## BEGIN GIVEN INFORMATION

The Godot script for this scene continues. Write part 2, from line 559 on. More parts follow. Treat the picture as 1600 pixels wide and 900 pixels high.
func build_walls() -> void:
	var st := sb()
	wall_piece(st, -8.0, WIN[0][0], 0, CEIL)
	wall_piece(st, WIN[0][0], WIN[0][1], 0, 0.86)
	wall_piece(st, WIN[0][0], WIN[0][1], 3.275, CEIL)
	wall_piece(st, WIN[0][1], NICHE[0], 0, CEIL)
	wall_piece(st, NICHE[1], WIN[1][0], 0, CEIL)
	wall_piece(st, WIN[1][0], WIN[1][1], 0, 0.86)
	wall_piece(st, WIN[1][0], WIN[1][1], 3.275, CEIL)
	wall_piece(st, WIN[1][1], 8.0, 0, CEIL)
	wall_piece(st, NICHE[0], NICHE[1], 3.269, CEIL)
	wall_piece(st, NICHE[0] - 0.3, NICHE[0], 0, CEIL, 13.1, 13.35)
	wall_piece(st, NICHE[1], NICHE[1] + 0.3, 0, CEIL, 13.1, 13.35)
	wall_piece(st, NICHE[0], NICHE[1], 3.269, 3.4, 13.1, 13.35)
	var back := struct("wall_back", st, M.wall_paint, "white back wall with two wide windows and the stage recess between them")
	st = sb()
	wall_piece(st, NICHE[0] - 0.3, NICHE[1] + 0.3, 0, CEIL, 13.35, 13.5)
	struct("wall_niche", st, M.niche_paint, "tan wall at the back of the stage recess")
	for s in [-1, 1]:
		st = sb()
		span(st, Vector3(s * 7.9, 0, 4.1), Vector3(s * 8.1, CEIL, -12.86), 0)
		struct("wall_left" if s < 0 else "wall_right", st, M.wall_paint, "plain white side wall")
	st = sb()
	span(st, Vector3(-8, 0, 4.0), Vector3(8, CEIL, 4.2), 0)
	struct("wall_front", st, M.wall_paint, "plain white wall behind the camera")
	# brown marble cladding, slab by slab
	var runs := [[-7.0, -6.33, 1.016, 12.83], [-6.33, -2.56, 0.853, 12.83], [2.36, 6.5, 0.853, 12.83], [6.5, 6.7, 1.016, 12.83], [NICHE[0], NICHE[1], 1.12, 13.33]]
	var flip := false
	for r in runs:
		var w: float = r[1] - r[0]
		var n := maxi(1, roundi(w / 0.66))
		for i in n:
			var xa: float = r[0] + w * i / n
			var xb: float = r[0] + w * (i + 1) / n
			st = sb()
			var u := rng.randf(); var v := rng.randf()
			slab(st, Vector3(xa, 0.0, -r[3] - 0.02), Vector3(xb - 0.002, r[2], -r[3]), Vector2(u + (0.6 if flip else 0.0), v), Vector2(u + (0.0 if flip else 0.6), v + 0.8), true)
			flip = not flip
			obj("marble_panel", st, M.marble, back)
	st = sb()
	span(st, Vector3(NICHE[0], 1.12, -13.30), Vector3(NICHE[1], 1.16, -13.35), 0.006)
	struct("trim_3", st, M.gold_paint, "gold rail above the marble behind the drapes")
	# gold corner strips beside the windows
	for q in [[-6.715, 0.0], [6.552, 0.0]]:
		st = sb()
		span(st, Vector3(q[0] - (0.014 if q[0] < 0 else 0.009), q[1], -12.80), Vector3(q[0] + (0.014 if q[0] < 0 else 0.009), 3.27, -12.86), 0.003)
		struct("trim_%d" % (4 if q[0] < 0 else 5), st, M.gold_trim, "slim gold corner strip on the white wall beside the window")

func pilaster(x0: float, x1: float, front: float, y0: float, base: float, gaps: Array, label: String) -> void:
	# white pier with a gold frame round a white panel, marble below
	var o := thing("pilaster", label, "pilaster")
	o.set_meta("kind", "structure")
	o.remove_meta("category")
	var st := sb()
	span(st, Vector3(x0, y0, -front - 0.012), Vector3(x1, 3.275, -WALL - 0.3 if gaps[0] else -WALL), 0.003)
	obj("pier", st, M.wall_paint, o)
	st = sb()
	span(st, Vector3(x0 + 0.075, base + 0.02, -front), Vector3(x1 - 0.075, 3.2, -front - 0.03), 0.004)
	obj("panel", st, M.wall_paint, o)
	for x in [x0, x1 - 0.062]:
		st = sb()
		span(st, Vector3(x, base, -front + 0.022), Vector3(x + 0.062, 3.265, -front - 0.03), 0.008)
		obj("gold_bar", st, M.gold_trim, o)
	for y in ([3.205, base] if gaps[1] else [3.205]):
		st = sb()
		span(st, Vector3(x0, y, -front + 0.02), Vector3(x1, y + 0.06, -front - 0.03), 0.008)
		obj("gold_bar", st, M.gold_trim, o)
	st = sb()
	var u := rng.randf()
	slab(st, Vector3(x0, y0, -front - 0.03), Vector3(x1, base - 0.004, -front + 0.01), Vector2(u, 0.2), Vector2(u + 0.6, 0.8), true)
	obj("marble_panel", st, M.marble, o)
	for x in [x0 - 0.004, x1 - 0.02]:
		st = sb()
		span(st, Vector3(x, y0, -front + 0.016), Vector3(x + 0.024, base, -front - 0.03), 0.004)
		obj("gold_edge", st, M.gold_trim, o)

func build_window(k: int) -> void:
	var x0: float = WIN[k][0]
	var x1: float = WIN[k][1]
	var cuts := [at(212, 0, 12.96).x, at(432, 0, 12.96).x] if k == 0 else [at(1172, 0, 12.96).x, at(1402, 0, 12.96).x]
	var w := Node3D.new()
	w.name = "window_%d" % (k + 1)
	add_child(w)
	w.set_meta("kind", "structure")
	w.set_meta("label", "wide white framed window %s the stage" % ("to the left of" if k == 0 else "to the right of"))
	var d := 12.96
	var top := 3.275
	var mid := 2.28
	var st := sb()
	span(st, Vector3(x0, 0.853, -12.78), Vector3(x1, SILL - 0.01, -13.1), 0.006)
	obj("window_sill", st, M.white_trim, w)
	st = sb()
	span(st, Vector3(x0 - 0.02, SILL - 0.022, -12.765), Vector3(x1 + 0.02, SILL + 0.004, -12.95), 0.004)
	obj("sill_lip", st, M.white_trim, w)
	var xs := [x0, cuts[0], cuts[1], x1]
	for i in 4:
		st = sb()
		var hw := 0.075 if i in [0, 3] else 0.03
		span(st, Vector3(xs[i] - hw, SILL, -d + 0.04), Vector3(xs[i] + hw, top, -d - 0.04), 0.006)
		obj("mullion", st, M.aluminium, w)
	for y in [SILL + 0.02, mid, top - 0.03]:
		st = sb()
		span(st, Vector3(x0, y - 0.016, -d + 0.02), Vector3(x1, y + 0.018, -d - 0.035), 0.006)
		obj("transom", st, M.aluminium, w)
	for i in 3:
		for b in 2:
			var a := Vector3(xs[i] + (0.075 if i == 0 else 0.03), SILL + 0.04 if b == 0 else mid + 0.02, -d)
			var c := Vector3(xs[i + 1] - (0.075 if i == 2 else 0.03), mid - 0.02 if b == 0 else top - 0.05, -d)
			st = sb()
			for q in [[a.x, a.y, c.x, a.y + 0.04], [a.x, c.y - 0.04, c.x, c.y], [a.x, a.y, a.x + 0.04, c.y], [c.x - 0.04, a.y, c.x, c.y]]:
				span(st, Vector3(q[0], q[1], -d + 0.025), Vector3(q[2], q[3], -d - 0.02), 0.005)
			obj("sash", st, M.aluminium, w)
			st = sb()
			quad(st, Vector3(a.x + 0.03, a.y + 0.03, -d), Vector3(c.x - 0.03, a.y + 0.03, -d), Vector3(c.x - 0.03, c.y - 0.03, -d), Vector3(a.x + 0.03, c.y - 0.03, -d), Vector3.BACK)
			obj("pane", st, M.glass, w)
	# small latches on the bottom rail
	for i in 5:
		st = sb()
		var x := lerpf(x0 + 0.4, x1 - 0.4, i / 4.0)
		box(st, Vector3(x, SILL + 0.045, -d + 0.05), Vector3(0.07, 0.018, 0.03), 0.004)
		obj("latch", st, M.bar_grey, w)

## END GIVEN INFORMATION

Where a line holds "wide", copy it out.

- OUTPUT FOR THIS TASK
The Godot script for this scene continues. Write part 2, from line 559 on. More parts follow. Treat the picture as 1600 pixels wide and 900 pixels high.
	var back := struct("wall_back", st, M.wall_paint, "white back wall with two wide windows and the stage recess between them")
	w.set_meta("label", "wide white framed window %s the stage" % ("to the left of" if k == 0 else "to the right of"))